Por Luiz Marques
Professor da UFRGS, ex-Secretário de Estado da Cultura no Rio Grande do Sul
“Como pude perder esse preciso/ arranjo de coisas simples e amorosas...?”
Jorge Luis Borges
O livro A Era do Capitalismo de Vigilância (2021), de Shoshana Zuboff, é leitura obrigatória sobre o futuro da democracia frente à ganância das grandes empresas de tecnologia digital, as chamadas big techs. O documentário O Dilema das Redes (Netflix) já havia destacado os riscos da economia da atenção, na qual vidas digitais convertem-se em estatísticas e são comercializadas para vender produtos e serviços.

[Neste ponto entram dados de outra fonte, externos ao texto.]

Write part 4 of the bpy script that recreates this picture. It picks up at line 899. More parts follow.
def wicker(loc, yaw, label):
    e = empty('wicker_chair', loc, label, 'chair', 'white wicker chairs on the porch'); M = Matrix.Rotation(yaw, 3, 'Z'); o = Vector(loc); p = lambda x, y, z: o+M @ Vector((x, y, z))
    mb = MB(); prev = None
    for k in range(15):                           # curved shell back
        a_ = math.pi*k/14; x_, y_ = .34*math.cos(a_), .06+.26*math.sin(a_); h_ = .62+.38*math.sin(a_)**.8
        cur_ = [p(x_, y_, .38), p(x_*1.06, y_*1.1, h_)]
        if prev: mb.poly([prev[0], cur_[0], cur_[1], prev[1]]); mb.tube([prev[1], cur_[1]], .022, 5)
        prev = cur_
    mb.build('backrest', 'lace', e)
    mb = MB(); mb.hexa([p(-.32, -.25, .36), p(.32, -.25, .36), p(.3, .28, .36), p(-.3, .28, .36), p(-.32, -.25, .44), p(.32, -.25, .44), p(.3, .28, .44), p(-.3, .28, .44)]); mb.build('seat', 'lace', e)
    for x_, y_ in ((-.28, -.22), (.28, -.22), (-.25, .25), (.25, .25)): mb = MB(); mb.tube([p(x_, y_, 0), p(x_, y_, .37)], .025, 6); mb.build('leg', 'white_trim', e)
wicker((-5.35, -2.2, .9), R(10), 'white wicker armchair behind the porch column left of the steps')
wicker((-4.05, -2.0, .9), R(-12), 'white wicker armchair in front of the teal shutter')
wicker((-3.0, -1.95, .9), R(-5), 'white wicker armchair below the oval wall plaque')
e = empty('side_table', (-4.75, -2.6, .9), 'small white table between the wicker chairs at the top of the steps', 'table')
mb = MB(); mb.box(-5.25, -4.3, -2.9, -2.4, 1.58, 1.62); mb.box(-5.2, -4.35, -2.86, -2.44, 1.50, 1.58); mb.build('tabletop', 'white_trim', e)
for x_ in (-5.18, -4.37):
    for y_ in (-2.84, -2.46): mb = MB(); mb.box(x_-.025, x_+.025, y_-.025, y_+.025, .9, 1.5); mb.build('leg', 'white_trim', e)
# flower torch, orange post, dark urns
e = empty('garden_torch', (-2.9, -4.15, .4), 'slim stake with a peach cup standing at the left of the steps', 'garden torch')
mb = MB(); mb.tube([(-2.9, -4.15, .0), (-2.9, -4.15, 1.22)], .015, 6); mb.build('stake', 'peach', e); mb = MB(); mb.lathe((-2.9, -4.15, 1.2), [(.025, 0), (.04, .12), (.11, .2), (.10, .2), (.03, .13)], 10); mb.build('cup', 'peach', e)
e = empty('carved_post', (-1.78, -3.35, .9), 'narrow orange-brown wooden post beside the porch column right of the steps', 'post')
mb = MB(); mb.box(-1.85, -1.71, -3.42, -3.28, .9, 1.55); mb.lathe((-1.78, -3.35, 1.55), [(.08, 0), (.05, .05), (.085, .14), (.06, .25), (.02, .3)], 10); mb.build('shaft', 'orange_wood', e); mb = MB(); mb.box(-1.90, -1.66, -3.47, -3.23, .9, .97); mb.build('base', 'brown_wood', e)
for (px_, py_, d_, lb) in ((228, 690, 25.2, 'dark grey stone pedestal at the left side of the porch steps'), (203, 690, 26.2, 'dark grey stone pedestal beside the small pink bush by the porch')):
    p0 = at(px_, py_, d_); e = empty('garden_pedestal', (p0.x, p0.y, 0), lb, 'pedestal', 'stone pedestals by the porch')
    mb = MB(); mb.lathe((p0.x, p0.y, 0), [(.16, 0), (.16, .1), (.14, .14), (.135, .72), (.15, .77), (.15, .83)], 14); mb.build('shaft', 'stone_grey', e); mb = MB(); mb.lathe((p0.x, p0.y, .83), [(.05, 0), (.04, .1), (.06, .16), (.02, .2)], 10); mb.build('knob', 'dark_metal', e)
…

As reproduções de vídeos no YouTube, as curtidas no Facebook, no Twitter e no Istagram transformaram-se em dividendos comerciais. “A experiência humana privada virou fonte gratuita de matéria-prima, traduzida em dados comportamentais reivindicados como propriedade para manufatura e comercialização”, descreve a obra. Toda busca na internet é capturada por aparelhos de inteligência artificial para classificar o perfil dos usuários. Mecanismos de direcionamento como o microtargeting psicológico, isto é, os algoritmos que balizam o envio de anúncios específicos para os potenciais consumidores, são acionados sempre que se bate na tecla do computador – e ofertas surgem na tela. Isso é invasão de privacidade.
A apropriação da subjetividade dos internautas corrompe o regime democrático e leva ao totalitarismo de mercado. As estratégias direcionais fazem do saber técnico um poder totalitário. É o modelo de negócios de Facebook/WhatsApp, Google, Amazon e Apple. “O Facebook calcula trilhões de dados todos os dias e produz 6 milhões de predições comportamentais, por segundo”, denuncia a professora de Harvard. Ferramentas online decodificam as inclinações subjetivas e orientam condutas e sentimentos das personas. O capitalismo de vigilância é o Big Brother real.
“O que enfrentamos na atualidade não é consequência da tecnologia em si ou da tecnologia digital, mas de circunstâncias incomuns... São operações econômicas criadas por pessoas que podem ser desfeitas por pessoas.” Zuboff não faz coro com a lenda do operário que, para salvar o emprego dos companheiros, destruiu o maquinário que impulsionava o desenvolvimento tecnológico na incipiente Revolução Industrial. Longe disso.
Prega, sim, que a sociedade seja proativa ao invés de espectadora da modernidade, fixando marcos para proteger a democracia. Urge a legislação em defesa de um regramento que dê transparência e limites aos negócios na esfera digital. “O parlamento europeu não somente aprovará uma legislação, mas vai financiá-la de forma robusta” – o que vai pressionar um padrão regulatório global para pôr uma canga nas big techs.
O cancelamento de autoridades das social media não pode depender de caprichos. Zuboff acusa Mark Zuckerberg pelo banimento tardio de Donald Trump. “Eu não digo Facebook. Eu digo Zuckerberg porque ele (o dono do bagulho) não é limitado por uma legislação pública. Essa é uma situação intolerável”, indigna-se. “As democracias liberais não conseguiram construir uma visão de futuro digital... O vazio foi preenchido pelo capitalismo de vigilância, com seus imperativos”, lamenta a pesquisadora. É hora de conferir racionalidade às idiossincrasias sobre as condições de permanência no debate público, nas redes.
“A democracia está sitiada... Precisamos de um arcabouço legislativo que permita às instituições fiscalizar, intervir e proibir operações antidemocráticas.” O business intelligence apartou-se das comunidades em que atua. As riquezas foram amealhadas pelas classes possuidoras, que agiram de acordo com a máxima conservadora de Margaret Thatcher: “a sociedade não existe, o que existe são os indivíduos e suas famílias”. É um modo de eximir o Estado de políticas sociais e redistributivas e, ainda, coroar as megacorporações como donas do mundo, para além do bem e do mal.
Há dinossauros do capital que continuam a se pautar pelo lema de Milton Friedman: “a responsabilidade social das empresas é o aumento do lucro”. O prêmio Nobel de 1976 e cofundador do berço do neoliberalismo, a Société du Mont-Pèlerin, não escondeu o cinismo ao equiparar “responsabilidade social” com a gana pelo “aumento do lucro”. Tampouco o presidente Jair Bolsonaro, ao tentar, em interesse próprio, institucionalizar por meio de Medida Provisória (MP) as fake news. Salve a cloroquina!
Cabe aos congressistas brasileiros elaborarem dispositivos legais para preservar a privacidade de cada cidadão e a verdade no universo web – a fim de não se repetir o lamento da epígrafe deste texto. Parafraseando a Tese III de Marx sobre Feuerbach, se antes era preciso interrogar quem educa o educador, agora a questão é: quem vigia o capitalismo de vigilância?